#### YOUR GOAL:
Copy the data below exactly, omitting any picture it contains.

________

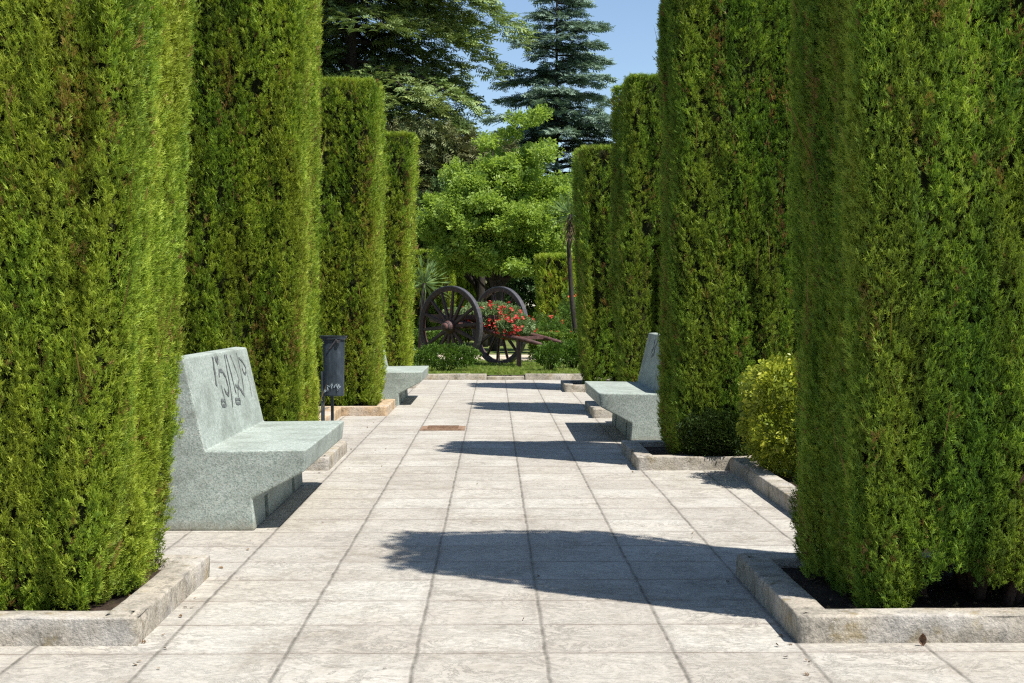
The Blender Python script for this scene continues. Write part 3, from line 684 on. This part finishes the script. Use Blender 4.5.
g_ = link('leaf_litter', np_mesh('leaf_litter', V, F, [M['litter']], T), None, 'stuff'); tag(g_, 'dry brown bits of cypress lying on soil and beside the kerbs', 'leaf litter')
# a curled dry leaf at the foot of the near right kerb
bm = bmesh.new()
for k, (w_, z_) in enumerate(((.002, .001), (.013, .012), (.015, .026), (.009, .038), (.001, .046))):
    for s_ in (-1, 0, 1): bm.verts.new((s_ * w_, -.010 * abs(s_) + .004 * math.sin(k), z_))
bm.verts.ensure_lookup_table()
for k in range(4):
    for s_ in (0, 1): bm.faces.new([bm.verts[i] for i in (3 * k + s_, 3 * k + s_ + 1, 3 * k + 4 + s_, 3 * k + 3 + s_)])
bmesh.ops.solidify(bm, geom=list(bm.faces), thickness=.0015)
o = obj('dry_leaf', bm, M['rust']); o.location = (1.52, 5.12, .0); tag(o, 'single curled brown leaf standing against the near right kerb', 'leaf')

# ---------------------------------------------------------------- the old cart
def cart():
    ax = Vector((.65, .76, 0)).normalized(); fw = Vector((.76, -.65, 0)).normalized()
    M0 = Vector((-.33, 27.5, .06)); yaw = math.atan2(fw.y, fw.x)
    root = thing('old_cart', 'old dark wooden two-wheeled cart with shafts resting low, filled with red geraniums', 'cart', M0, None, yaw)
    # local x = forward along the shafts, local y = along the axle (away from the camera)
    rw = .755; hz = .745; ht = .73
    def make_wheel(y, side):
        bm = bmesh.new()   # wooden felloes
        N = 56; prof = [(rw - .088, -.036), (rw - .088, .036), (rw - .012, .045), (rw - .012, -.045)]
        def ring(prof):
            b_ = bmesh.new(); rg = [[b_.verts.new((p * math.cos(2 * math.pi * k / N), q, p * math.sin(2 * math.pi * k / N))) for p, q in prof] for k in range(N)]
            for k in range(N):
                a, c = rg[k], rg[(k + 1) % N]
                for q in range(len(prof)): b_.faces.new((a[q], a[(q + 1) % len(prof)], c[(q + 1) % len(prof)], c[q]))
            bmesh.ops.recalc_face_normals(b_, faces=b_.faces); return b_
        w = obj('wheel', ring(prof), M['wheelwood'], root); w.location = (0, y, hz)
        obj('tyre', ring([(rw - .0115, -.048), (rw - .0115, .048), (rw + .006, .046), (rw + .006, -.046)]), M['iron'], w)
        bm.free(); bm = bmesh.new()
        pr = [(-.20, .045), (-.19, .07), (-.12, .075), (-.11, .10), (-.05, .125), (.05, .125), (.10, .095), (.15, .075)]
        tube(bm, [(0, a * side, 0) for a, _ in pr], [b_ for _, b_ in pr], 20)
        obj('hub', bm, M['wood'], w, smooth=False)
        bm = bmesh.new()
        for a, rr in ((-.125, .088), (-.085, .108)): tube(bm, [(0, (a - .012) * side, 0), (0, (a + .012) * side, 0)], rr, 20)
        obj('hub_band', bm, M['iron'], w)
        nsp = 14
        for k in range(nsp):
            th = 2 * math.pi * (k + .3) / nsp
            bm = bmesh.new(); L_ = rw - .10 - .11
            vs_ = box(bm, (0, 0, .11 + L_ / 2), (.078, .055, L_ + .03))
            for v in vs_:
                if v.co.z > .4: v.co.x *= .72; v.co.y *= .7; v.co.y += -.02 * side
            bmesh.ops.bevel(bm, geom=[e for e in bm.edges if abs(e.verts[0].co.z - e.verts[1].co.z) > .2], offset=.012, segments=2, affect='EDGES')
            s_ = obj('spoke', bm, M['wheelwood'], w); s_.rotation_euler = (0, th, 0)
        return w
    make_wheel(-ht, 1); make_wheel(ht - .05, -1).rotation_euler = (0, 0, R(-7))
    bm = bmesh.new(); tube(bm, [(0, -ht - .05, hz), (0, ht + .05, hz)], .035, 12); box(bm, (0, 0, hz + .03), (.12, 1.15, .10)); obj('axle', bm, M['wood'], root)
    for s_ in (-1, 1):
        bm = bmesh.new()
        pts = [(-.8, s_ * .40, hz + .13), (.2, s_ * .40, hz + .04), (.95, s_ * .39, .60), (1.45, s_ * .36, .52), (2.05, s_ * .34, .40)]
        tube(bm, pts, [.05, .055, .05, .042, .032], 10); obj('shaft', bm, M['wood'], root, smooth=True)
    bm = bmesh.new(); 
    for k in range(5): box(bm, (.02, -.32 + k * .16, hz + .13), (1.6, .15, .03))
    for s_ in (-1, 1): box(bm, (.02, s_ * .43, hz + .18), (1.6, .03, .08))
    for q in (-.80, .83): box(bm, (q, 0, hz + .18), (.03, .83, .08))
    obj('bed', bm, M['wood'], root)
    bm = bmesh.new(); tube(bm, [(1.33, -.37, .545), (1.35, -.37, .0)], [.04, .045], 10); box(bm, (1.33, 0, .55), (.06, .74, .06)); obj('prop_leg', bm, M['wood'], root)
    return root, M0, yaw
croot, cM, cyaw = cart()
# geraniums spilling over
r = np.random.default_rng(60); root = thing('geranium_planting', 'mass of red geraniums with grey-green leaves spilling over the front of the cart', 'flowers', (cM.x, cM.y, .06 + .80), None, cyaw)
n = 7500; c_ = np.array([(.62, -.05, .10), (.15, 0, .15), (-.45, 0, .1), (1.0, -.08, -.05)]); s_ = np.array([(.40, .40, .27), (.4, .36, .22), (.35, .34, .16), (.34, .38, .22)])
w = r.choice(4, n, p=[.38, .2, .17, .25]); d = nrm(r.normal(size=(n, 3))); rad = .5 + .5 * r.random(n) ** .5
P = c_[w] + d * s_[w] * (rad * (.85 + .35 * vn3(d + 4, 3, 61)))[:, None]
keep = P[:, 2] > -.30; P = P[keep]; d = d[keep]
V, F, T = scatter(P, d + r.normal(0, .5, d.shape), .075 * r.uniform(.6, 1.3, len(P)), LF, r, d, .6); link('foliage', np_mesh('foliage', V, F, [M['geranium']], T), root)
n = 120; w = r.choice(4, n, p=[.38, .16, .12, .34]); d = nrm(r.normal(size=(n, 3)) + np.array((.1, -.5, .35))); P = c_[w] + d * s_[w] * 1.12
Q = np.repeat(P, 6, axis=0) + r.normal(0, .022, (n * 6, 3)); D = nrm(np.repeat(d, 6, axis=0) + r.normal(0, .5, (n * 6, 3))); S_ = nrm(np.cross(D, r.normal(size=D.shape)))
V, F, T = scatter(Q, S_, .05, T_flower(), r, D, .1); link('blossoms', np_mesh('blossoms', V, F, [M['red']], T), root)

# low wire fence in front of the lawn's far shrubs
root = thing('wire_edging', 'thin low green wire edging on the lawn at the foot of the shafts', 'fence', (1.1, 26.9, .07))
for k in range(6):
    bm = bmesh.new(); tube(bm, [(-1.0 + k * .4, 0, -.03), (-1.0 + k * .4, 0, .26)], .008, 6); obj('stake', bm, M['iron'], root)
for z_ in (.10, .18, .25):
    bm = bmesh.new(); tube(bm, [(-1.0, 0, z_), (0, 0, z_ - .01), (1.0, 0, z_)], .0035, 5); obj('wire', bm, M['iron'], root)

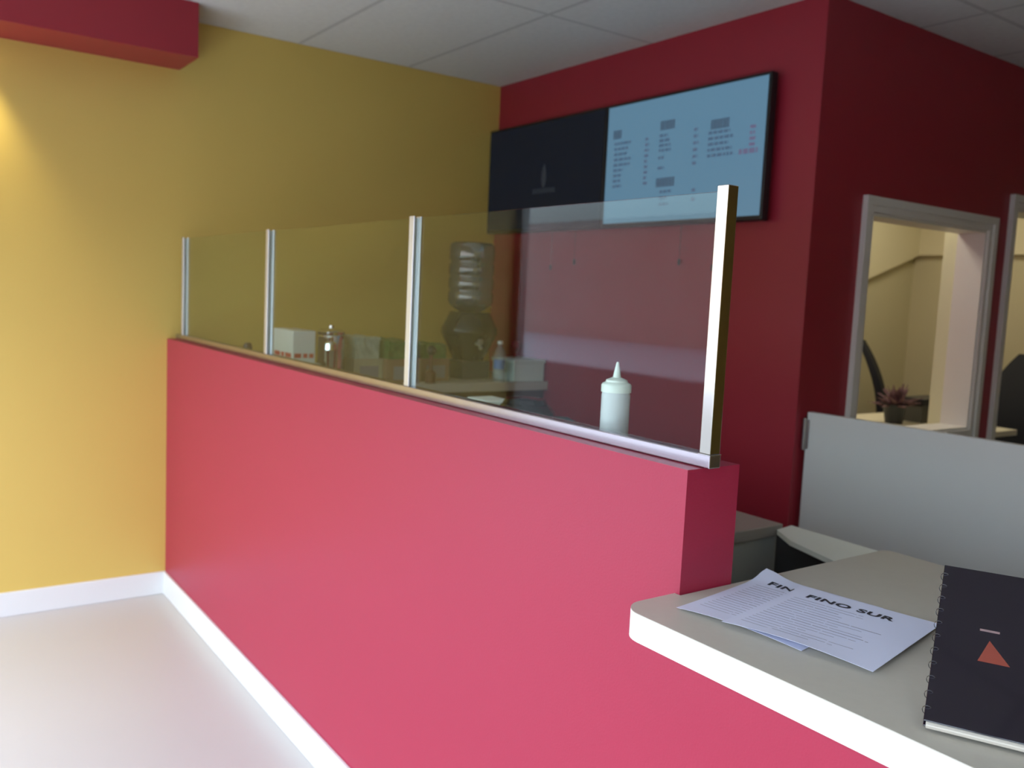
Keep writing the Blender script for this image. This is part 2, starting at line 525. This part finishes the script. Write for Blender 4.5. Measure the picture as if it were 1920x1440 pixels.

________

#### FINISHED EXERCISE:
The Blender Python script for this scene continues. Write part 3, from line 684 on. This part finishes the script. Use Blender 4.5.
g_ = link('leaf_litter', np_mesh('leaf_litter', V, F, [M['litter']], T), None, 'stuff'); tag(g_, 'dry brown bits of cypress lying on soil and beside the kerbs', 'leaf litter')
# a curled dry leaf at the foot of the near right kerb
bm = bmesh.new()
for k, (w_, z_) in enumerate(((.002, .001), (.013, .012), (.015, .026), (.009, .038), (.001, .046))):
    for s_ in (-1, 0, 1): bm.verts.new((s_ * w_, -.010 * abs(s_) + .004 * math.sin(k), z_))
bm.verts.ensure_lookup_table()
for k in range(4):
    for s_ in (0, 1): bm.faces.new([bm.verts[i] for i in (3 * k + s_, 3 * k + s_ + 1, 3 * k + 4 + s_, 3 * k + 3 + s_)])
bmesh.ops.solidify(bm, geom=list(bm.faces), thickness=.0015)
o = obj('dry_leaf', bm, M['rust']); o.location = (1.52, 5.12, .0); tag(o, 'single curled brown leaf standing against the near right kerb', 'leaf')

# ---------------------------------------------------------------- the old cart
def cart():
    ax = Vector((.65, .76, 0)).normalized(); fw = Vector((.76, -.65, 0)).normalized()
    M0 = Vector((-.33, 27.5, .06)); yaw = math.atan2(fw.y, fw.x)
    root = thing('old_cart', 'old dark wooden two-wheeled cart with shafts resting low, filled with red geraniums', 'cart', M0, None, yaw)
    # local x = forward along the shafts, local y = along the axle (away from the camera)
    rw = .755; hz = .745; ht = .73
    def make_wheel(y, side):
        bm = bmesh.new()   # wooden felloes
        N = 56; prof = [(rw - .088, -.036), (rw - .088, .036), (rw - .012, .045), (rw - .012, -.045)]
        def ring(prof):
            b_ = bmesh.new(); rg = [[b_.verts.new((p * math.cos(2 * math.pi * k / N), q, p * math.sin(2 * math.pi * k / N))) for p, q in prof] for k in range(N)]
            for k in range(N):
                a, c = rg[k], rg[(k + 1) % N]
                for q in range(len(prof)): b_.faces.new((a[q], a[(q + 1) % len(prof)], c[(q + 1) % len(prof)], c[q]))
            bmesh.ops.recalc_face_normals(b_, faces=b_.faces); return b_
        w = obj('wheel', ring(prof), M['wheelwood'], root); w.location = (0, y, hz)
        obj('tyre', ring([(rw - .0115, -.048), (rw - .0115, .048), (rw + .006, .046), (rw + .006, -.046)]), M['iron'], w)
        bm.free(); bm = bmesh.new()
        pr = [(-.20, .045), (-.19, .07), (-.12, .075), (-.11, .10), (-.05, .125), (.05, .125), (.10, .095), (.15, .075)]
        tube(bm, [(0, a * side, 0) for a, _ in pr], [b_ for _, b_ in pr], 20)
        obj('hub', bm, M['wood'], w, smooth=False)
        bm = bmesh.new()
        for a, rr in ((-.125, .088), (-.085, .108)): tube(bm, [(0, (a - .012) * side, 0), (0, (a + .012) * side, 0)], rr, 20)
        obj('hub_band', bm, M['iron'], w)
        nsp = 14
        for k in range(nsp):
            th = 2 * math.pi * (k + .3) / nsp
            bm = bmesh.new(); L_ = rw - .10 - .11
            vs_ = box(bm, (0, 0, .11 + L_ / 2), (.078, .055, L_ + .03))
            for v in vs_:
                if v.co.z > .4: v.co.x *= .72; v.co.y *= .7; v.co.y += -.02 * side
            bmesh.ops.bevel(bm, geom=[e for e in bm.edges if abs(e.verts[0].co.z - e.verts[1].co.z) > .2], offset=.012, segments=2, affect='EDGES')
            s_ = obj('spoke', bm, M['wheelwood'], w); s_.rotation_euler = (0, th, 0)
        return w
    make_wheel(-ht, 1); make_wheel(ht - .05, -1).rotation_euler = (0, 0, R(-7))
    bm = bmesh.new(); tube(bm, [(0, -ht - .05, hz), (0, ht + .05, hz)], .035, 12); box(bm, (0, 0, hz + .03), (.12, 1.15, .10)); obj('axle', bm, M['wood'], root)
    for s_ in (-1, 1):
        bm = bmesh.new()
        pts = [(-.8, s_ * .40, hz + .13), (.2, s_ * .40, hz + .04), (.95, s_ * .39, .60), (1.45, s_ * .36, .52), (2.05, s_ * .34, .40)]
        tube(bm, pts, [.05, .055, .05, .042, .032], 10); obj('shaft', bm, M['wood'], root, smooth=True)
    bm = bmesh.new(); 
    for k in range(5): box(bm, (.02, -.32 + k * .16, hz + .13), (1.6, .15, .03))
    for s_ in (-1, 1): box(bm, (.02, s_ * .43, hz + .18), (1.6, .03, .08))
    for q in (-.80, .83): box(bm, (q, 0, hz + .18), (.03, .83, .08))
    obj('bed', bm, M['wood'], root)
    bm = bmesh.new(); tube(bm, [(1.33, -.37, .545), (1.35, -.37, .0)], [.04, .045], 10); box(bm, (1.33, 0, .55), (.06, .74, .06)); obj('prop_leg', bm, M['wood'], root)
    return root, M0, yaw
croot, cM, cyaw = cart()
# geraniums spilling over
r = np.random.default_rng(60); root = thing('geranium_planting', 'mass of red geraniums with grey-green leaves spilling over the front of the cart', 'flowers', (cM.x, cM.y, .06 + .80), None, cyaw)
n = 7500; c_ = np.array([(.62, -.05, .10), (.15, 0, .15), (-.45, 0, .1), (1.0, -.08, -.05)]); s_ = np.array([(.40, .40, .27), (.4, .36, .22), (.35, .34, .16), (.34, .38, .22)])
w = r.choice(4, n, p=[.38, .2, .17, .25]); d = nrm(r.normal(size=(n, 3))); rad = .5 + .5 * r.random(n) ** .5
P = c_[w] + d * s_[w] * (rad * (.85 + .35 * vn3(d + 4, 3, 61)))[:, None]
keep = P[:, 2] > -.30; P = P[keep]; d = d[keep]
V, F, T = scatter(P, d + r.normal(0, .5, d.shape), .075 * r.uniform(.6, 1.3, len(P)), LF, r, d, .6); link('foliage', np_mesh('foliage', V, F, [M['geranium']], T), root)
n = 120; w = r.choice(4, n, p=[.38, .16, .12, .34]); d = nrm(r.normal(size=(n, 3)) + np.array((.1, -.5, .35))); P = c_[w] + d * s_[w] * 1.12
Q = np.repeat(P, 6, axis=0) + r.normal(0, .022, (n * 6, 3)); D = nrm(np.repeat(d, 6, axis=0) + r.normal(0, .5, (n * 6, 3))); S_ = nrm(np.cross(D, r.normal(size=D.shape)))
V, F, T = scatter(Q, S_, .05, T_flower(), r, D, .1); link('blossoms', np_mesh('blossoms', V, F, [M['red']], T), root)

# low wire fence in front of the lawn's far shrubs
root = thing('wire_edging', 'thin low green wire edging on the lawn at the foot of the shafts', 'fence', (1.1, 26.9, .07))
for k in range(6):
    bm = bmesh.new(); tube(bm, [(-1.0 + k * .4, 0, -.03), (-1.0 + k * .4, 0, .26)], .008, 6); obj('stake', bm, M['iron'], root)
for z_ in (.10, .18, .25):
    bm = bmesh.new(); tube(bm, [(-1.0, 0, z_), (0, 0, z_ - .01), (1.0, 0, z_)], .0035, 5); obj('wire', bm, M['iron'], root)

Keep writing the Blender script for this image. This is part 2, starting at line 525. This part finishes the script. Write for Blender 4.5. Measure the picture as if it were 1920x1440 pixels.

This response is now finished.